Untuk kali
kelima selama tahun ini, Bank Indonesia (BI) menaikkan suku bunga acuan alias
BI Rate sebesar 25 basis poin menjadi 7,5 persen. Langkah tersebut mengagetkan,
karena jelas berdampak kian menyulitkan sektor riil. Laju pertumbuhan ekonomi
nasional pun niscaya makin melambat.
Target
pertumbuhan ekonomi tahun ini dipatok pemerintah sebesar 6 persen. Target
tersebut hampir pasti tak bakal bisa dicapai. Pada triwulan III/2013 saja,
pertumbuhan ekonomi ini sudah ngos-ngosan di level 5,62 persen.
BI sendiri
bukan tidak menyadari risiko itu. Namun BI galau oleh beban defisit dalam
neraca transaksi berjalan. Pada kuartal III/2013, desifit tersebut mencapai US$
8,4 miliar atau 3,8 persen produk domestik bruto (PDB). Angka itu memang
menunjukkan perbaikan dibanding semester II/2013 sebesar US$ 9,9 miliar (4,4
persen PDB). Tetapi, bagi BI, penurunan tersebut relatif lamban dibanding
potensi tekanan terhadap ekonomi nasional.
Dari dalam
negeri, tekanan itu antara lain kebutuhan impor yang tetap tinggi, terutama
impor migas. Sementara dari lingkungan eksternal, tekanan itu terkait kondisi
ekonomi global yang masih saja sarat ketidakpastian.
Kombinasi
tekanan internal dan eksternal itu bukan saja bisa membuat defisit dalam neraca
transaksi berjalan terus tinggi, melainkan juga mengondisikan neraca pembayaran
tetap babak-belur. Pada kuartal III/2013, neraca pembayaran ini mengalami
defisit US$ 2,16 miliar. Bahkan pada semester II/2013, defisit tersebut
mencapai US$ 2,5 miliar.
Walhasil,
dengan perspektif seperti itu, langkah BI menaikkan lagi BI Rate untuk kali
kelima pada tahun ini memang bisa dipahami. Namun tantangan yang dihadapi
ekonomi nasional ini tak mungkin bisa ditangani sendiri oleh BI. Bahkan, tanpa
imbangan kebijakan pemerintah, langkah BI itu boleh jadi malah menjadi blunder.
Itu
berarti, pemerintah bagaimanapun harus ikut juga berjibaku dengan menebar
kebijakan yang bersifat menunjang atau melengkapi langkah BI. Memang,
pemerintah pun sudah mengayun langkah dalam merespons tantangan yang dihadapi
ekonomi nasional ini.
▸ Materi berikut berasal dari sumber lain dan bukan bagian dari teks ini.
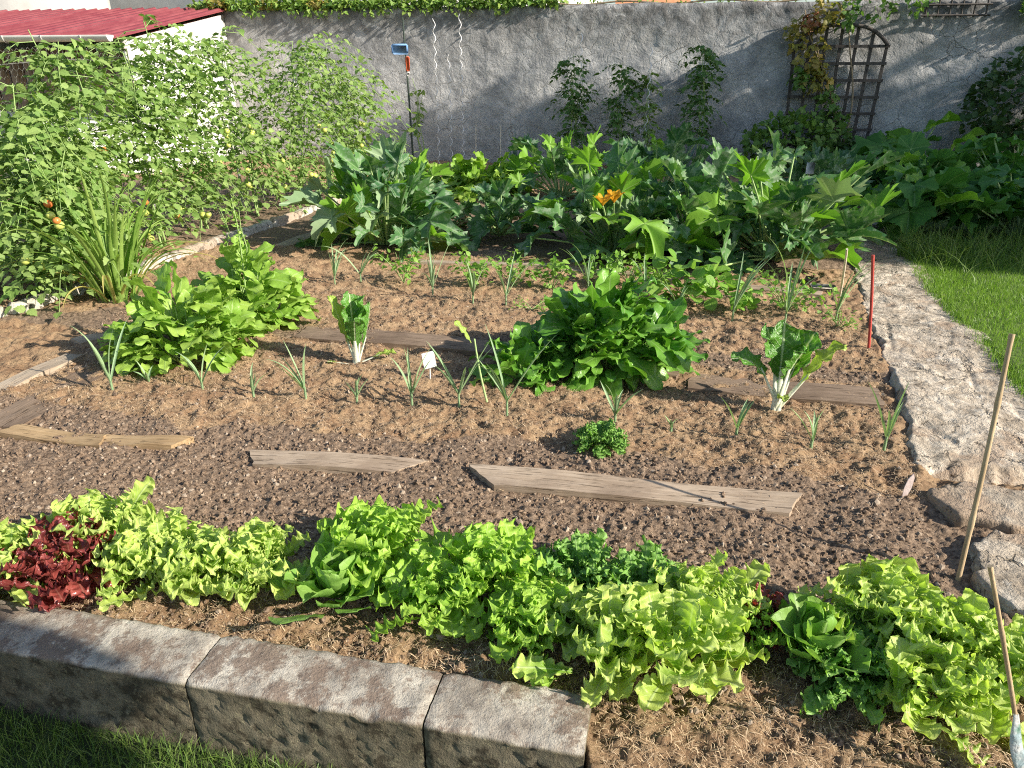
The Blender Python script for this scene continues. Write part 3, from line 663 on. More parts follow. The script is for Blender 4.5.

Misalnya, Agustus lalu mengeluarkan paket kebijakan
fiskal yang terutama ditujukan untuk menekan defisit dalam neraca transaksi
berjalan.
Tetapi,
patut diakui, implementasi kebijakan tersebut masih letoy. Itu pula yang
membuat defisit transaksi berjalan maupun defisit neraca pembayaran tetap
tinggi, meski belakangan menunjukkan sedikit penurunan. Dalam konteks itu,
pemerintah terkesankan kurang sungguh-sungguh melangkah. Itu antara lain
gamblang tecermin dalam volume impor bahan bakar minyak (BBM) yang tetap
tinggi.
Impor BBM
terus saja menggunung, karena konsumsi memang bisa dikatakan tetap tak
terkendali. Program-program yang disiapkan untuk itu, di tahap implementasi,
nyaris menguap begitu saja. Bahkan, seperti dalam kasus program mobil murah,
sikap dan kebijakan pemerintah sungguh tidak produktif -- bahkan kontradiktif
-- dengan tuntutan kondisional menyangkut pengendalian konsumsi BBM ini.
Jadi,
sikap seperti itu harus ditanggalkan. Terlebih di tengah tren pelambatan
ekonomi nasional sekarang ini, pemerintah kudu lebih trengginas bertindak.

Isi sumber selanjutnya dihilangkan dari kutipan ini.